_Exercise aim_
Nothing after the line with "ZINC, b, Mb)" belongs in the copy; extract the lines below from the top through that line, pictures left out.

--*--

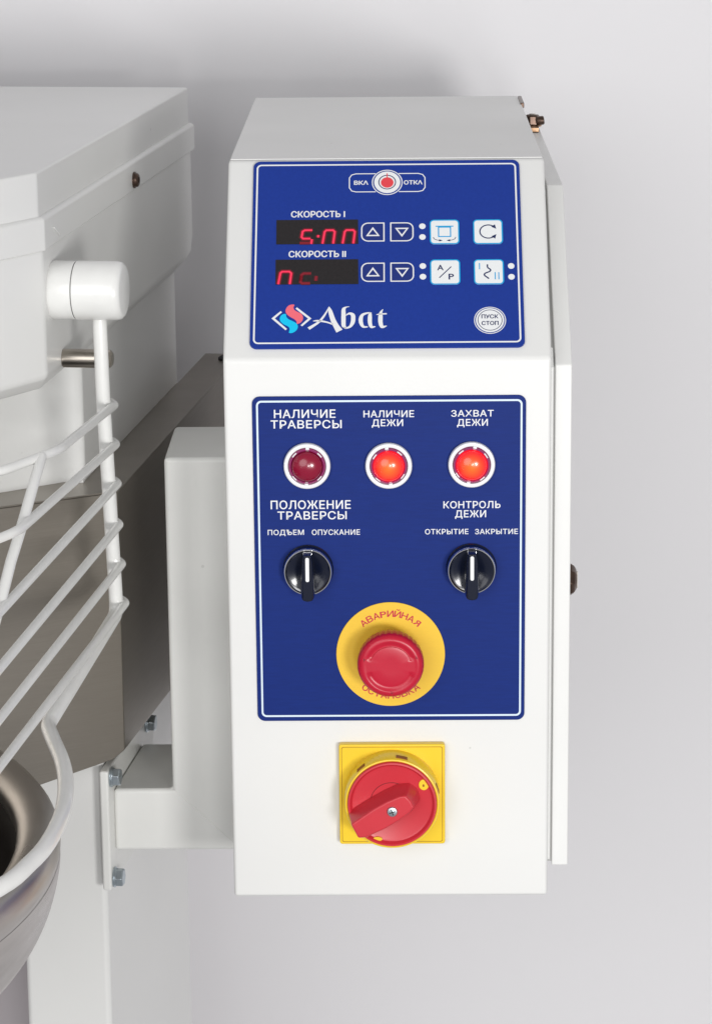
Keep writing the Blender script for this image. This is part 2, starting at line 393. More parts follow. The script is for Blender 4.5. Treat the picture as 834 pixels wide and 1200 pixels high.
# weld bead along the mitre
wb = [(-0.0435+0.0425*t/10, YF-0.00005, 0.0325-0.0405*t/10) for t in range(11)]
part('mitre_weld', tube([Vector(p)+Vector((0, random.uniform(0, .0001), 0)) for p in wb], 0.00035, 8, jitter=0.3), BRACKETW, bracket)
fp = boxm(0.0036, 0.0094, 0.088, 0.228, -0.0310, 0.0500)
plate = part('flange_plate', fp, BRACKETW, bracket, MX, bevel=0.0016)
def hexpoly(r, rot=0): return [(r*math.cos(R(60*i+rot)), r*math.sin(R(60*i+rot))) for i in range(6)]
def make_bolt(rot):
    b = loft([ring_at(hexpoly(0.0060, rot), 0.0020), ring_at(hexpoly(0.0060, rot), 0.0058), ring_at([(x*.86, y*.86) for x, y in hexpoly(0.0060, rot)], 0.0065)])
    return b
bolt_me = None
for i, (v, z, rot) in enumerate(((0.0955, 0.0440, 8), (0.0960, -0.0243, 22), (0.2060, 0.0431, 12))):
    Mb = MX @ Matrix.Translation((0.0095, v, z)) @ Matrix.Rotation(R(90), 4, 'Y')
    b = part('hex_bolt', make_bolt(rot), ZINC, bracket, Mb, smooth=0, bevel=0.0004, seg=2)
    part('washer', lathe([(0, 0), (0.0064, 0), (0.0067, 0.0004), (0.0067, 0.0010), (0.0060, 0.0011), (0.0058, 0.0013), (0.0058, 0.0022), (0, 0.0022)], 28), ZINC, b, Mb)

# ================================================================== MIXING BOWL
bowl = thing('mixing_bowl', 'round stainless steel mixing bowl with thick rolled rim below the guard', 'bowl', (-0.378, -0.16, -0.20))
MB = Matrix.Translation((-0.380, -0.160, 0.086))
rp = []
for i in range(15):
    a = R(-60 + 300*i/14)   # rolled rim tube
    rp.append((0.281 + 0.0125*math.cos(a), 0.0125*math.sin(a)))
part('rolled_rim', lathe(rp, 160), BOWLSTEEL, bowl, MB)
shell = [(0.2930, -0.004), (0.2925, -0.012), (0.2885, -0.028), (0.281, -0.043), (0.268, -0.058), (0.25, -0.072), (0.22, -0.088), (0.12, -0.105), (0.0, -0.11)]
part('shell', lathe(smoothpts(shell, 3), 160), BOWLSTEEL, bowl, MB)
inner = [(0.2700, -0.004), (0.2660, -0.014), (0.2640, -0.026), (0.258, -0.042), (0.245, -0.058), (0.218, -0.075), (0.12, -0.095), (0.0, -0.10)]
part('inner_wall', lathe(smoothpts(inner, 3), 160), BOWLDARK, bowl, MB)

# ================================================================== WIRE GUARD
guard = thing('bowl_guard', 'white coated wire safety guard hinged on a round boss at the left', 'guard', (-0.09, -0.05, 0.16), -A7)
MG = MX @ Matrix.Translation((0.0, 0.021, 0.3712)) @ Matrix.Rotation(R(90), 4, 'Y')
part('boss_collar', lathe([(0, 0.0018), (0.0166, 0.0018), (0.0171, 0.0026), (0.0171, 0.0152), (0.0166, 0.0157), (0, 0.0157)], 64), RODW, guard, MG)
part('hinge_boss', lathe([(0, 0.0159), (0.0165, 0.0159), (0.0172, 0.0165), (0.0172, 0.0400), (0.0166, 0.0425), (0.0150, 0.0440), (0.0140, 0.0443), (0, 0.0443)], 64), RODW, guard, MG)
part('seam_gap', lathe([(0.0167, 0.0155), (0.0167, 0.0161)], 64), GAP, guard, MG)
UA = 0.0275
armp = [(UA, 0.0272, 0.3560), (UA, 0.0300, 0.3035), (UA, 0.0385, 0.2386), (UA, 0.0462, 0.1850), (UA, 0.0462, 0.1715), (UA, 0.0250, 0.1665), (UA, -0.1270, 0.1562)]
part('main_arm', tube(fillet([armp[0], armp[1], armp[2], armp[3], (UA, 0.0475, 0.1675), armp[6]], 0.012, 7), 0.00425, 18), RODW, guard, MX)
ringpts = [(UA, -0.1255, 0.1563), (0.0290, -0.1350, 0.1560), (0.0371, -0.1569, 0.1562), (0.0494, -0.1888, 0.1562), (0.0583, -0.2184, 0.1562), (0.0652, -0.2496, 0.1562), (0.0689, -0.2762, 0.1562), (0.0703, -0.3091, 0.1562), (0.0681, -0.3342, 0.1562), (0.0615, -0.3655, 0.1562), (0.035, -0.420, 0.1562), (-0.03, -0.485, 0.1562), (-0.14, -0.535, 0.1562), (-0.26, -0.55, 0.1562)]
part('lower_ring', tube(smoothpts(ringpts, 5), 0.0042, 18), RODW, guard, MX)
UR = 0.0325
for (v0, z0, v1, z1, bendv) in ((0.0389, 0.2994, -0.1054, 0.3053, -0.1054), (0.0402, 0.2752, -0.1954, 0.2839, -0.1954), (0.0415, 0.2507, -0.2387, 0.2529, -0.285),
                                (0.0427, 0.2250, -0.2432, 0.2245, -0.355), (0.0464, 0.1994, -0.2472, 0.1990, -0.41), (0.0526, 0.1729, -0.2511, 0.1748, -0.46)):
    zb = z0+(z1-z0)*(v0-bendv)/(v0-v1)
    pts = [(UR-0.0030, v0+0.0030, z0+0.0006), (UR, v0-0.001, z0), (UR, bendv, zb), (UR-0.0195, bendv-0.052, zb), (UR-0.0195-0.15, bendv-0.15, zb)]
    part('rung', tube(fillet(pts, 0.010, 5), 0.0026, 12), RODW, guard, MX)
    # weld fillet where the rung crosses the arm
    va = 0.0300 if z0 > 0.29 else 0.0300+(0.3035-z0)*0.13
    part('weld', tube([(0.0288, va-0.002, z0+0.0030), (0.0310, v0-0.004, z0+0.0008)], 0.0022, 8), RODW, guard, MX)
part('brace_rod', tube([(0.0275, -0.1220, 0.3052), (0.0290, -0.1500, 0.2950), (0.0295, -0.1805, 0.2795), (0.0295, -0.2018, 0.2690), (0.0295, -0.2251, 0.2540), (0.0290, -0.275, 0.225)], 0.0029, 12), RODW, guard, MX)

# ================================================================== CONTROL BOX
H, S, T, D = 0.332738, 0.097112, 0.102869, 0.335862
LL = math.hypot(S, T)
cb = thing('control_box', 'white sheet metal control box with blue panels, knobs and an emergency stop', 'control box', (0.095, 0.2, 0.0))
def yz_prism(poly, x0, x1):
    return loft([[(x0, y, z) for y, z in poly], [(x1, y, z) for y, z in poly]])
part('housing', yz_prism([(0, 0), (0, H), (S, H+T), (S+D, H+T), (S+D, 0)], 0.0, 0.19), WHITE, cb, bevel=0.0022, seg=4)
# lid sheet folded over the top
part('top_cover', boxm(0.0012, 0.1888, S+0.0015, S+D-0.0015, H+T+0.0001, H+T+0.0009), WHITE, cb, bevel=0.0004, seg=2)
door = part('side_door', yz_prism([(0.008, 0.0165), (0.012, 0.3262), (0.1180, 0.4168), (0.425, 0.4168), (0.425, 0.0165)], 0.1928, 0.2027), WHITE, cb, bevel=0.0009, seg=3)
part('door_seal', yz_prism([(0.010, 0.0185), (0.014, 0.3245), (0.122, 0.4125), (0.420, 0.4125), (0.420, 0.0185)], 0.1901, 0.1928), [SEAL], cb, smooth=0)
part('seal_strip', yz_prism([(0.004, 0.022), (0.006, 0.326), (0.016, 0.336), (0.016, 0.022)], 0.1900, 0.1915), WHITE, cb, bevel=0.0004)
ML = Matrix.Translation((0.2027, 0.026, 0.1922)) @ Matrix.Rotation(R(90), 4, 'Y')
lk = part('quarter_turn_lock', lathe([(0.0098, 0), (0.0098, 0.0015), (0.0085, 0.0032), (0.0062, 0.0046), (0.003, 0.0048), (0, 0.0044)], 8), DARKMETAL, cb, ML, smooth=0, bevel=0.0004)
part('lock_slot', boxm(-0.005, 0.005, -0.001, 0.001, 0.0042, 0.0053), PIN, lk, ML, smooth=0)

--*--

_Exercise solution_
Keep writing the Blender script for this image. This is part 2, starting at line 393. More parts follow. The script is for Blender 4.5. Treat the picture as 834 pixels wide and 1200 pixels high.
# weld bead along the mitre
wb = [(-0.0435+0.0425*t/10, YF-0.00005, 0.0325-0.0405*t/10) for t in range(11)]
part('mitre_weld', tube([Vector(p)+Vector((0, random.uniform(0, .0001), 0)) for p in wb], 0.00035, 8, jitter=0.3), BRACKETW, bracket)
fp = boxm(0.0036, 0.0094, 0.088, 0.228, -0.0310, 0.0500)
plate = part('flange_plate', fp, BRACKETW, bracket, MX, bevel=0.0016)
def hexpoly(r, rot=0): return [(r*math.cos(R(60*i+rot)), r*math.sin(R(60*i+rot))) for i in range(6)]
def make_bolt(rot):
    b = loft([ring_at(hexpoly(0.0060, rot), 0.0020), ring_at(hexpoly(0.0060, rot), 0.0058), ring_at([(x*.86, y*.86) for x, y in hexpoly(0.0060, rot)], 0.0065)])
    return b
bolt_me = None
for i, (v, z, rot) in enumerate(((0.0955, 0.0440, 8), (0.0960, -0.0243, 22), (0.2060, 0.0431, 12))):
    Mb = MX @ Matrix.Translation((0.0095, v, z)) @ Matrix.Rotation(R(90), 4, 'Y')
    b = part('hex_bolt', make_bolt(rot), ZINC, bracket, Mb, smooth=0, bevel=0.0004, seg=2)
    part('washer', lathe([(0, 0), (0.0064, 0), (0.0067, 0.0004), (0.0067, 0.0010), (0.0060, 0.0011), (0.0058, 0.0013), (0.0058, 0.0022), (0, 0.0022)], 28), ZINC, b, Mb)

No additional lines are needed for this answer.